C’est également avec un humour facétieux que Raoul Privat évoque cette fois Arsène Lupin, dans un conte loufoque qui raille la technicité des déductions policières. Pour le texte suivant, de 1911, le père du gentleman-cambrioleur, Maurice Leblanc, profite d’une interview pour mystifier ses lecteurs à propos du vol de la Joconde. Dans une seconde interview donnée la même année, l’auteur s’attarde sur le fossé qui sépare la littérature du réel. En écho à cette réflexion, c’est sur le ton de la confession que Lucienne Mornay évoque l’envers du décor dépeint autour des grands héros, à l’occasion d’une expérience personnelle. Dans le réel, le travail de détective privé est ingrat et sordide, contrairement à ce que laissent croire les romans à succès. Le constat désillusionné de 1935 doit toujours s’appliquer de nos jours…
J. H. Rosny aîné joue lui aussi à détourner les codes de la littérature policière à sa façon, en mettant en avant le rôle déterminant du hasard. Pareillement, Georges Le Mardeley s’empare de la contingence des faits pour son historiette sur fond de roman de mœurs. C’est un concours de circonstances imprévu qui fera tomber l’inflexible courtisane Liliette de Floralys dans les bras de son voisin, un beau militaire.
C’est avec Léon Groc que le recueil offre, après quelques courtes pochades, une nouvelle policière aboutie, avec un mystère recherché et un message crypté qui n’est pas là que pour moquer les ficelles du genre. Pour résoudre « le Mystère de la loge 17 », le romancier Couvrigny fera appel à un auteur de mots croisés qui n’est autre qu’une jeune fille pleine de jugeotte. Vivant et bien mené, ce récit est l’une des plus belles découvertes du recueil.

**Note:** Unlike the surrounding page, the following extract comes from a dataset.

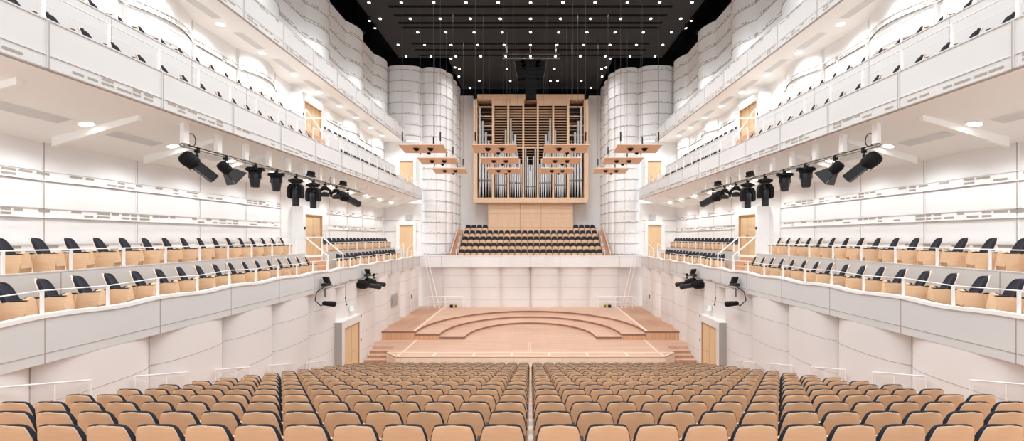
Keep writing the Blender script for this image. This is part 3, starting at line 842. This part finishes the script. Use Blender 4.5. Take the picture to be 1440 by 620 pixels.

Le filon des trouvailles au ressort aussi comique que policier reprend avec une histoire de double escroquerie habilement troussée par Michel Drouot sur le pont d’un bateau. Henri Rochon s’amuse à résumer un Maigret en quelques paragraphes de dialogue, et en recourant à une métalepse humoristique presque attendue. C’est sur le ton de la blague que Faublas invoque l’esprit de Sherlock Holmes dans ses légers propos parisiens.
Avec « Présence », Maurice Renard se saisit de la séparation entre le réel et l’illusion déjà mentionnée, mais à sa façon, entre fantastique et rationnel. Le possesseur d’un portrait de jeune homme croit voir en lui la représentation d’un personnage de fiction, Dick Lubin. Lorsque la toile disparaît, l’explication donnée privilégiera les séductions de l’imagination à la morne trivialité du réel.
Le recueil se clôt sur les trois nouvelles de science-fiction promises. Deux d’entre elles datent de 1907 et comptent parmi les plus anciennes du recueil. Jacques Bellême profite de la disparition d’un savant fou, le professeur Kowalski, pour ajouter du mystère et de l’inexplicable à l’enquête. Georges Rouvray transpose dans l’avenir une histoire d’enlèvement, qui se fait en aérocar plutôt qu’en voiture, dans un pur récit d’aventures. L’anticipation sert ici plus de décor superficiel que de moteur profond et original.
Dans une nouvelle dont la traduction n’a jamais été rééditée depuis 1934, Herbert George Wells met en scène un singulier voyage dans le temps : celui d’un journal de 1973, livré à un brave bourgeois de 1933. Devenu classique, ayant donné par exemple matière à de belles nouvelles de Jack Finney, ce motif trouve ici l’une de ses premières illustrations. C’est une autre des précieuses trouvailles de ce recueil rare.
Si la grande majorité de ces textes relève de l’humour léger, quelques nouvelles sortent du lot par leur recherche en termes d’énigme ou de narration. Toutes donnent une idée des préoccupations de leur époque, et parfois des réflexions littéraires de leur auteur. À ce titre, En quête… d’enquêtes s’avère un moyen indispensable de découvrir la littérature policière d’époque par le petit bout de la lorgnette.